Headwaters has already made a good business for itself by incorporating the fly ash that is produced by burning coal into building materials like concrete. The company has actually expanded upon this original idea and now produces a full line of building materials that are more environmentally sustainable than traditional materials.

Elsewhere, Headwaters is expanding upon its technology in coal-based fuels. While the company continues to manufacture reagents that alter coal into a synthetic fuel eligible for government tax credits, it is also working on advanced technologies such as coal liquification/gasification and nanotechnology catalysts.

Best of all, Headwaters pursues a soundly diversified strategy that limits its exposure to any one business or technology. Unlike some nanotech or fuel cell plays that are totally committed, win or lose, to one idea, Headwaters has far more flexibility with its options.

Investors looking at Headwaters get a well-diversified, fast-growing company with exposure to cutting-edge technology AND energy but with a below-market P/E ratio.

Fool contributor Stephen Simpson owns shares of Headwaters.

Plum Creek Timber (NYSE:PCL)
Seattle , Wash.
52-week low-high: $27.30-$39.45
$6.77 billion market cap

By Rich Smith

In investing, there's much to be said for standing on the shoulders of giants -- for studying, learning from, and emulating the world's great investors. One of the great generators of both profits for his clients, and witticisms for all of us, is Peter Lynch, former manager of the Fidelity Magellan Fund. This is the man who has me seriously contemplating an investment in Plum Creek Timber, one of the nation's largest timber growers.

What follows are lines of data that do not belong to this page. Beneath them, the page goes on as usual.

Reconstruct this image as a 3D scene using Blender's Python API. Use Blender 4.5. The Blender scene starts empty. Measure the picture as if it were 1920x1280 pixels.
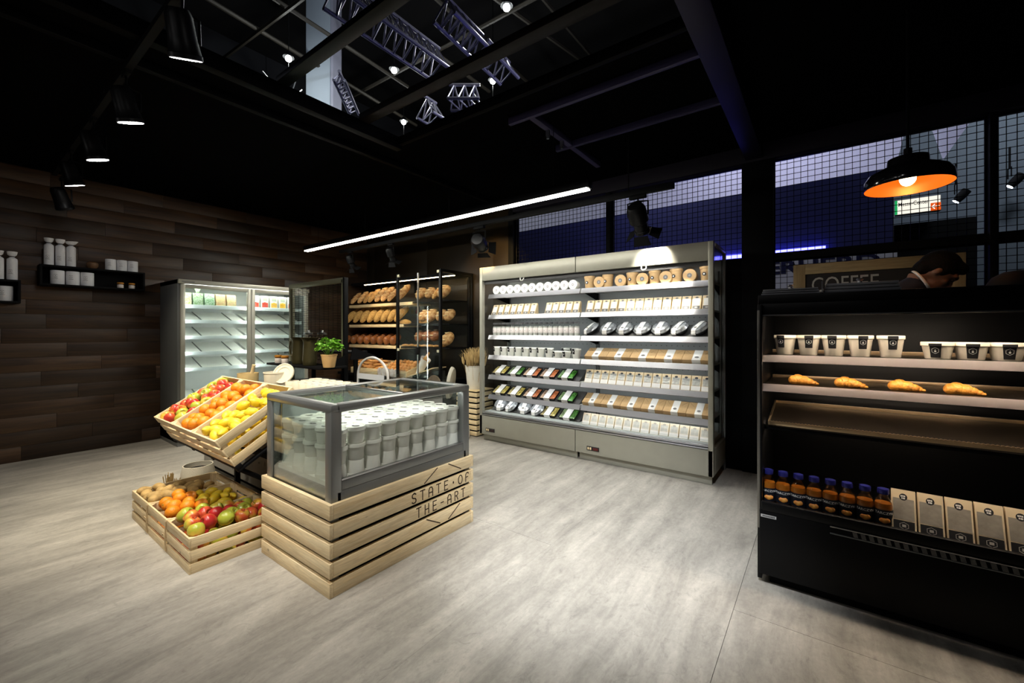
import bpy, bmesh, math, random
from mathutils import Vector, Matrix, Euler
random.seed(7)
SC = bpy.context.scene
COL = SC.collection
R = math.radians

# ------------------------------------------------------------------ camera
YAW = math.atan(580 / 785.0)
cam = bpy.data.cameras.new('camera')
cam.sensor_fit = 'HORIZONTAL'; cam.sensor_width = 36.0
cam.lens = 36.0 * 785.0 / 1920.0
cam.shift_y = -20.0 / 1920.0
cam.clip_start = 0.02; cam.clip_end = 200
camo = bpy.data.objects.new('camera', cam); COL.objects.link(camo)
camo.location = (0, 0, 1.3); camo.rotation_euler = (R(90), 0, YAW)
SC.camera = camo
# ------------------------------------------------------------------ world, exposure
w = bpy.data.worlds.new('world'); SC.world = w; w.use_nodes = True
w.node_tree.nodes['Background'].inputs[0].default_value = (0.5, 0.55, 0.75, 1)
w.node_tree.nodes['Background'].inputs[1].default_value = 0.0006
SC.view_settings.view_transform = 'Standard'
try: SC.view_settings.look = 'None'
except Exception: pass
SC.view_settings.exposure = 0.0
SC.view_settings.gamma = 1.0
SC.view_settings.use_curve_mapping = False
# light levels of the lamps, the added ones too (watts / emission strengths)
L_TRACK = 150.0       # ceiling track spots over the fruit and the freezer
L_TRACK_BACK = 27.0  # the same track system further back in the aisle
L_BAR = 100.0          # linear lamp
L_FRIDGE = 13.0       # shelf light strips
L_CANOPY = 17.0
L_UPRIGHT = 38.0
L_BREAD = 16.0
L_BARN = 85.0
L_PENDANT = 1.6
L_COUNTER = 85.0
L_HALL = 95.0  # unseen lamps added over the neighbouring stands

# pixel of the 1920x1280 frame -> direction, used to survey points once onto real planes
FW = Vector((-math.sin(YAW), math.cos(YAW), 0)); RT = Vector((math.cos(YAW), math.sin(YAW), 0))
def ray(u, v): return FW + RT * ((u - 960) / 785.0) + Vector((0, 0, (620 - v) / 785.0))
def on(u, v, ax, val):
    d = ray(u, v); c = Vector((0, 0, 1.3)); return c + d * ((val - c[ax]) / d[ax])

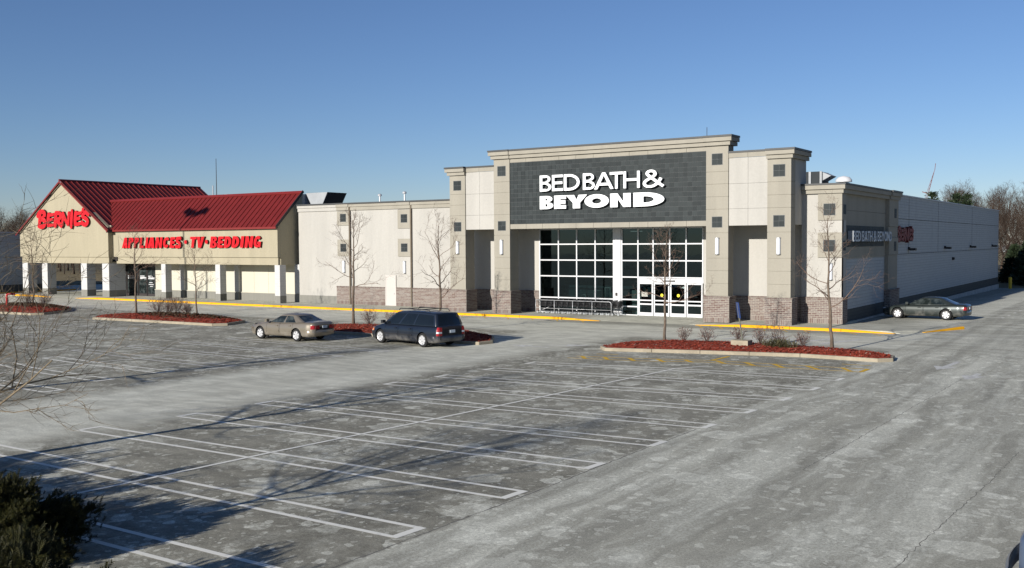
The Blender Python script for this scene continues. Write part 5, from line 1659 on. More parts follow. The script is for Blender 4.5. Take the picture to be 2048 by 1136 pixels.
    for end in (1, -1):
        mb = MB(); z0, z1 = spec['bump']
        pr = []
        for i in range(15):
            u = i / 14
            y = -1 + 2 * u
            pr.append(y)
        kk = len(mb.v)
        we = interp(hw, end * hl * .97)
        outl = [(end * hl * .86, -interp(hw, end * hl * .86))] + [(end * (hl + .05 + spec.get('bumpout', 0) - .10 * y * y), y * we * (.97 + .5 * spec.get('bumpout', 0))) for y in pr] + [(end * hl * .86, interp(hw, end * hl * .86))]
        for (x, y) in outl:
            for z, o in ((z0, -.03), (z0 + .05, .012), (z1 - .03, .016), (z1, -.02)):
                s_ = 1 + o / max(.1, abs(y)) if abs(y) > .3 else 1
                mb.v.append((x + end * o * (.9 if abs(y) < we else 0), y * s_, z))
        m = len(outl)
        for i in range(m - 1):
            for k in range(3): mb.f.append((kk + i * 4 + k, kk + i * 4 + 4 + k, kk + i * 4 + 5 + k, kk + i * 4 + 1 + k)); mb.mi.append(0)
        part('bumper', mb, spec.get('bumpmat', paint), smooth=True)
    mb = MB(); mb.box(-hl - .055, -hl - .03, -.16, .16, *spec['platez']) if spec['platez'][0] > spec['bump'][1] - .1 else mb.box(-hl - .09, -hl - .055, -.16, .16, *spec['platez'])
    part('number_plate', mb, M['plate'])
    mb = MB(); mb.box(hl - .02, hl + .03, -.36, .36, spec['bump'][1] + .02, spec['bump'][1] + .13)
    part('grille', mb, M['black'])
    root.location = loc
    root.rotation_euler = (0, 0, heading)
    return root

SF4 = [0, .02, .05, .16, .30, .42, .455, .495, .53, .62, .72, .79, .815, .85, .92, .98, 1.0]
SEDAN = dict(L=4.95, W=1.78, wb=2.80, H=1.41, fx=1.50, wr=.325, tw=.20, spokes=6,
    top=[(-1, .86), (-.975, .965), (-.93, .995), (-.70, 1.0), (-.40, .965), (.0, .93), (.36, .925), (.44, .915), (.70, .83), (.90, .70), (.97, .60), (1.0, .52)],
    bot=[(-1, .42), (-.96, .32), (-.85, .24), (.85, .20), (.96, .24), (1, .32)],
    hw=[(-1, .62), (-.985, .72), (-.94, .80), (-.80, .865), (-.4, .89), (.4, .89), (.75, .875), (.90, .80), (.97, .68), (1, .52)],
    doors=[(-.02, 1.00), (-1.02, -.06)],
    green=dict(f0=1.12, f1=.20, r0=-1.92, r1=-1.12, w0=.80, w1=.585, xc=-.48, sf=SF4, win=[(.05, .455), (.495, .79)]),
    head=[('headlight', 'clearlamp', .93, .995, .56, .68)], tail=[('tail_light', 'redlamp', .93, .998, .66, .85)], bump=(.32, .62), platez=(.70, .83), mould=None)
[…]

When choosing an investment to own for the long haul, Lynch advised: "Go for a business that any idiot can run -- because sooner or later, any idiot probably is going to run it." It's a philosophy that investors in such business bumblers as Lucent (NYSE:LU) and Enron should have taken to heart. It's also the philosophy that led me to Plum Creek.

I'll put this bluntly: If all the managers at Plum Creek quit their jobs and moved to Cancun for the summer -- the business would keep on growing here without them. Literally.

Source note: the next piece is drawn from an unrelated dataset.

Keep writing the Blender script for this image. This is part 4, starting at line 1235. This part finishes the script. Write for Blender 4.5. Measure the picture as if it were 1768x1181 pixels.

Because Plum Creek grows trees. And as anyone who's been around this planet over the past several billion years can tell you, trees grow just fine without active management. Your average softwood grows 5.5% per year all on its lonesome. And the value of that wood has increased 4% per annum over the past eight years. Right there, with no help from management, you've got a company that can grow its value by 9.5% on autopilot. Your average S&P 500 company requires a team of highly paid executives to beat that by just 1%!

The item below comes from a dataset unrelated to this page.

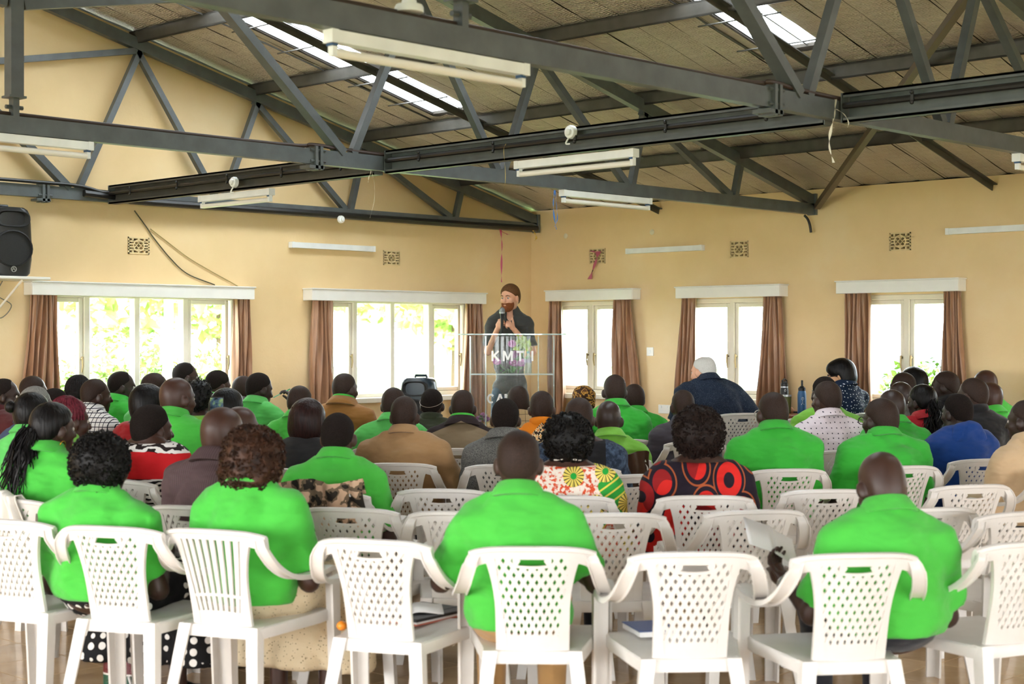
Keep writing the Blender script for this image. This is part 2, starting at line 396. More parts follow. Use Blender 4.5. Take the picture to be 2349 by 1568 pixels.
# ---- trusses
CH0, CH1 = 2.655, 2.75
PN = [1.13, 2.40, 3.62, 4.82, 6.1]; BN = [1.22, 2.57, 4.0, 5.4]
topz = lambda u: ROOF_A-.06+ROOF_S*u
def truss(y, label, wall_side=False):
    e = empty('roof_truss', (-RIDGE, y, CH0)); O = np.array([-RIDGE, y, CH0])
    def m(name, fn):
        b = MB(); fn(b); b.v = [tuple(np.array(p)-O) for p in b.v]; return b.build(name, M_STEEL, e, 0)
    mir = lambda u, sd: -u if sd == 0 else -(2*RIDGE-u)
    for sd in (0, 1):
        X = lambda u: mir(u, sd)
        m('bottom_chord', lambda b: b.bar((X(.02), y, (CH0+CH1)/2), (X(RIDGE), y, (CH0+CH1)/2), .06, CH1-CH0))
        m('top_chord', lambda b: b.bar((X(.0), y, topz(0)-.05), (X(RIDGE), y, topz(RIDGE)-.05), .06, .095))
        web = [(PN[0], BN[0]), (PN[1], BN[0]), (PN[1], BN[1]), (PN[2], BN[1]), (PN[2], BN[2]), (PN[3], BN[2]), (PN[3], BN[3])]
        for pu, bu in web:
            o = -.035 if bu < pu else .03
            m('web_member', lambda b: b.bar((X(pu-o*.6), y, topz(pu)-.09), (X(bu-o), y, CH1-.005), .05, .052, (0, 1, 0)))
        m('web_member', lambda b: b.bar((X(BN[3]+.06), y, CH1-.005), (X(6.55), y, 3.70), .055, .075, (0, 1, 0)))
        m('web_member', lambda b: b.bar((X(PN[3]), y, topz(PN[3])-.10), (X(RIDGE-.05), y, 3.36), .05, .05, (0, 1, 0)))
        m('web_member', lambda b: b.bar((X(6.55), y, 3.68), (X(6.1), y, topz(6.1)-.09), .05, .05, (0, 1, 0)))
        def plate(b):
            b.box((X(5.66), y, (CH0+CH1)/2-.01), (.022, .10, .15)); b.box((X(5.70), y, (CH0+CH1)/2-.01), (.022, .10, .15)); b.box((X(5.70), y, CH0-.02), (.12, .1, .02))
            for dz in (-.03, .04):
                for dy in (-.034, .034): b.tube([(X(5.62), y+dy, (CH0+CH1)/2+dz), (X(5.74), y+dy, (CH0+CH1)/2+dz)], .009, 6)
        m('splice_plate', plate)
        m('end_plate', lambda b: b.box((X(.02), y, 2.745), (.03, .09, .19)))
    m('king_post', lambda b: (b.bar((-RIDGE, y, CH1+.10), (-RIDGE, y, topz(RIDGE)-.06), .075, .075, (0, 1, 0)), b.box((-RIDGE, y, CH1+.05), (.035, .05, .11)), b.box((-RIDGE, y, CH1+.105), (.1, .09, .012)), b.tube([(-RIDGE+.05, y, CH1+.05), (-RIDGE-.05, y, CH1+.05)], .012, 6)))
    tag(e, label, 'roof truss', 'steel roof trusses'); return e
TY = [-.09, -3.49, -6.98]
truss(TY[0], 'grey steel roof truss fixed flat against the gable wall')
truss(TY[1], 'middle grey steel roof truss meeting the right wall in view')
truss(TY[2], 'nearest grey steel roof truss crossing the top of the picture')
# ---- purlins on the top chords, running along the hall
PLAB = ['lowest steel purlin just above the right wall', 'second steel purlin up from the right wall', 'third steel purlin up the roof, crossing the first skylight', 'fourth steel purlin, near the top left corner', 'fifth steel purlin up, close to the ridge']
for i, u in enumerate(PN):
    b = MB().channel((0, 0, 0), (0, -13.0, 0), .06, .105, -1, (-.24, 0, 1.0), .014)
    o = b.build('purlin', M_STEELD, smooth=0); o.location = (-u, -.02, roofz(u)-.045); tag(o, PLAB[i], 'purlin', 'roof purlins')
# ---- mid bay angle braces and one diagonal brace, just under the roof
for i, v_ in enumerate((1.745, 5.24)):
    b = MB().bar((-.0, 0, 0), (-7.5, 0, 7.5*ROOF_S), .045, .008).bar((0, .02, -.025), (-7.5, .02, -.025+7.5*ROOF_S), .008, .05)
    o = b.build('roof_brace', M_STEELD, smooth=0); o.location = (-.01, -v_, roofz(0)-.075)
    tag(o, ['black angle brace running down the roof under the first skylight', 'black angle brace running down the roof at the upper right'][i], 'brace', 'roof angle braces')
b = MB().bar((0, 0, 0), (-6.0, -5.77, 6.0*ROOF_S), .05, .05); o = b.build('diagonal_brace', plain('brown_steel', '5f5140', .5), smooth=0); o.location = (-.05, -3.56, 2.72)
tag(o, 'brown diagonal brace rising from the right end of the middle truss', 'brace')
# ---- longitudinal tie beams through the truss bottom chords, conduit clipped on
for i, (y0, y1) in enumerate(((-.16, -3.43), (-3.55, -6.92), (-7.04, -11.0))):
    e = empty('tie_beam', (-5.1, y0, 2.66)); L = y1-y0
    MB().channel((0, 0, .05), (0, L, .05), .07, .15, -1 if L > 0 else 1, t=.012).build('channel', M_STEELD if i == 0 else M_STEEL, e, 0)
    MB().tube([(-.03, .05, .065), (-.03, L-.05, .065)] if False else [(-.028, 0, .06), (-.028, L, .06)], .016, 8).build('conduit', M_CABLE, e)
    n = 5
    for k in range(n):
        yy = L*(k+.5)/n
        MB().ball((-.05, yy, .085), .011, 8, 5).ball((-.05, yy, .035), .011, 8, 5).box((-.046, yy, .06), (.006, .016, .05)).build('conduit_clip', M_CABLE, e)
    MB().box((-.0, .01, .05), (.07, .006, .15)).box((0, L-.01, .05), (.07, .006, .15)).build('end_cap', M_STEEL, e, 0)
    tag(e, ['steel tie beam between gable wall truss and middle truss', 'long steel tie beam between the middle and nearest trusses', 'steel tie beam running off the right edge of the picture'][i], 'tie beam', 'tie beams between trusses')
# conduits on the truss chords
def cable(name, pts, r, mat, label, cat='cable', n=8, seg=8, group=None):
    P = bez(pts, seg); o0 = np.array(P[0]); o = MB().tube([p-o0 for p in P], r, n).build(name, mat); o.location = o0; return tag(o, label, cat, group)
cable('conduit', [(-5.35, -.14, 2.71), (-4.95, -.14, 2.69), (-4.75, -.14, 2.675), (-3, -.14, 2.68), (-1.2, -.14, 2.68), (-.06, -.14, 2.69)], .03, M_CABLE, 'black conduit along the bottom chord of the gable truss', 'conduit')
cable('conduit', [(-9.0, -.14, 2.765), (-6.5, -.14, 2.77), (-5.75, -.14, 2.77), (-5.4, -.14, 2.765), (-5.2, -.15, 2.73), (-5.12, -.16, 2.73)], .014, M_CABLE, 'thin black cable looping along the gable truss at upper left', 'cable')
for y, l in ((-3.49, 'brown cable lying on top of the middle truss chord'), (-6.98, 'brown cable lying on top of the nearest truss chord')):
    cable('cable', [(-10, y+.015, 2.762), (-8, y+.015, 2.765), (-6, y+.015, 2.762), (-5.72, y-.03, 2.775), (-5.5, y-.015, 2.77), (-5.1, y-.02, 2.762)], .012, plain('brown_cable', '3c2c26', .5), l)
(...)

Add in superb management, and it's little wonder that Plum Creek has crushed the S&P average by a margin of nearly 2-to-1 over the past 15 years. Can't beat that with a stick.

Fool contributor Rich Smith has no position, short or long, in any company mentioned in this article.

No doubt Plum Creek is a fine stock if you want to buy and hold. And hold, and hold, and hold.... That's the trouble -- you can get rich in timber, but only if you have the patience to hang on forever. Personally, I'd like to get rich while I'm still young enough to spend it, and that requires real growth -- the kind that can only come from cutting-edge innovation and proprietary technology. -- S.S.

Hmm. Headwaters. Isn't that the company that diluted its outside shareholders by 21.1% last year? Why, so it is! And earlier this month, it floated 6.9 million more shares at close to an 8% discount to the then-current market price. Thus diluting its investors by another 20%. Fools want to know: If Headwaters' shares are such a bargain, why is the company so eager to part with them? -- R.S.